**Problem to solve:**
Using the material that follows, identify and copy each line with the string "scene".
● ● ● ● ● ● ●
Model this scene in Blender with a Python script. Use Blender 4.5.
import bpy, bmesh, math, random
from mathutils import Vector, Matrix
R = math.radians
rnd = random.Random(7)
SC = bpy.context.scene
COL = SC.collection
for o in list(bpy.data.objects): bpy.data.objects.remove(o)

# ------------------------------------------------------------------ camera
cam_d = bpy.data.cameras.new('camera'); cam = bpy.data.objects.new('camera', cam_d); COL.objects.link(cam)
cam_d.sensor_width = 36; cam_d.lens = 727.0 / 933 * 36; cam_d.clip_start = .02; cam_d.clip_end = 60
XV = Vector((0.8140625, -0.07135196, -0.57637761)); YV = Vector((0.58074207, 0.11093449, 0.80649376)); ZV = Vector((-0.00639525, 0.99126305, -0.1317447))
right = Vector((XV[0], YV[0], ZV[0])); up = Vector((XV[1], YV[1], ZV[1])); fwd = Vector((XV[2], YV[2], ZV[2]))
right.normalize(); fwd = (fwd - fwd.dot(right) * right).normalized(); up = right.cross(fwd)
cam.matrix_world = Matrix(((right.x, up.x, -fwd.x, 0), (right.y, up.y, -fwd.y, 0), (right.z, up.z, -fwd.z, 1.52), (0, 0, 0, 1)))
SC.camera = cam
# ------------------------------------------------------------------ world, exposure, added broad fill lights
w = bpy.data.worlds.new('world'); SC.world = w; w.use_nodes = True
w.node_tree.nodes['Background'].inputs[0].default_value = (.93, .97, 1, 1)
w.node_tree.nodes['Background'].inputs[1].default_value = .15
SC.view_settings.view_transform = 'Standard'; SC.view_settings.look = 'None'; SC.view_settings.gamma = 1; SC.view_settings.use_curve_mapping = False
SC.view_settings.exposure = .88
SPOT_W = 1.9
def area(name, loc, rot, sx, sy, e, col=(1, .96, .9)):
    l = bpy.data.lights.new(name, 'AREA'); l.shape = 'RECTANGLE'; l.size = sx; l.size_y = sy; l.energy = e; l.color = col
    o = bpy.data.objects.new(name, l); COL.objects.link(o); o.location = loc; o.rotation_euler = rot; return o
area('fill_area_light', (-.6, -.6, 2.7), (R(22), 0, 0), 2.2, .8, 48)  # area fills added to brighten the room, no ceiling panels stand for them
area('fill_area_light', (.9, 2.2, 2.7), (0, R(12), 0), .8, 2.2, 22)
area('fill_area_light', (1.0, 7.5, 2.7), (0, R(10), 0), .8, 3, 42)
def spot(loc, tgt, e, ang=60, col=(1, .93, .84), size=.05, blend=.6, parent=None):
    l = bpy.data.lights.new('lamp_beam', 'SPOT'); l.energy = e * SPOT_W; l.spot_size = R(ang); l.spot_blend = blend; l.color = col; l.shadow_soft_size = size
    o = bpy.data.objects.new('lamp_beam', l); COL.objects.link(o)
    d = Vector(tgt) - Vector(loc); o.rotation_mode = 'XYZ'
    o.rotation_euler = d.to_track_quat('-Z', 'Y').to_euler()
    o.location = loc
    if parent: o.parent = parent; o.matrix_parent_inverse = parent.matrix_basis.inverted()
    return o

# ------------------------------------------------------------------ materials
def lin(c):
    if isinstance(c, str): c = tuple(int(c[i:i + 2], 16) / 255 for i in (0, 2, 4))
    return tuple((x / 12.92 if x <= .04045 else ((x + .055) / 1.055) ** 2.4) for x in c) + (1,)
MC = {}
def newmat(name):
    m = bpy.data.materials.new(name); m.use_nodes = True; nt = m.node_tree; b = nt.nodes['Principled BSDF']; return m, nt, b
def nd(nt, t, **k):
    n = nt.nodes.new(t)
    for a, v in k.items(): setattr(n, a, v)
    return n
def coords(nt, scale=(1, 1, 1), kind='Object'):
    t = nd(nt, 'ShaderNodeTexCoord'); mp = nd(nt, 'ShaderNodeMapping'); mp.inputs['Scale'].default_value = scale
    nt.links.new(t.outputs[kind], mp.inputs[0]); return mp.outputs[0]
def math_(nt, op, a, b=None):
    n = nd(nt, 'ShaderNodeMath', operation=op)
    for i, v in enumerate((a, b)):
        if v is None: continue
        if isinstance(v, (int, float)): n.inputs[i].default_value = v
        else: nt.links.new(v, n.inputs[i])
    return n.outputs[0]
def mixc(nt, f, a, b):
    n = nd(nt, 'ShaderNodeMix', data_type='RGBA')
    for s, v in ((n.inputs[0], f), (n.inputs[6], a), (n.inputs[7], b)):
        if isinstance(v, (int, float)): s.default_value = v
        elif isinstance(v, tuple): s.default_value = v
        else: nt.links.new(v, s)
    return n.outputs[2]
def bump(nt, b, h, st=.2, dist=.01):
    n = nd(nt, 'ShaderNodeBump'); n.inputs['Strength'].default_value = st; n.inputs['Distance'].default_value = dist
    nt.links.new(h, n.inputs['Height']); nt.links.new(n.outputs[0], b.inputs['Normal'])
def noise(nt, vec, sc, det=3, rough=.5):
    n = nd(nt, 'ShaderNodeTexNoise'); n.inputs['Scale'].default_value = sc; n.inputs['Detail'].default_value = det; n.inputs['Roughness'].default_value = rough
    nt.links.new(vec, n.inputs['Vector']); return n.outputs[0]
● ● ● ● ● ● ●
**Task solution:**
Model this scene in Blender with a Python script. Use Blender 4.5.
SC = bpy.context.scene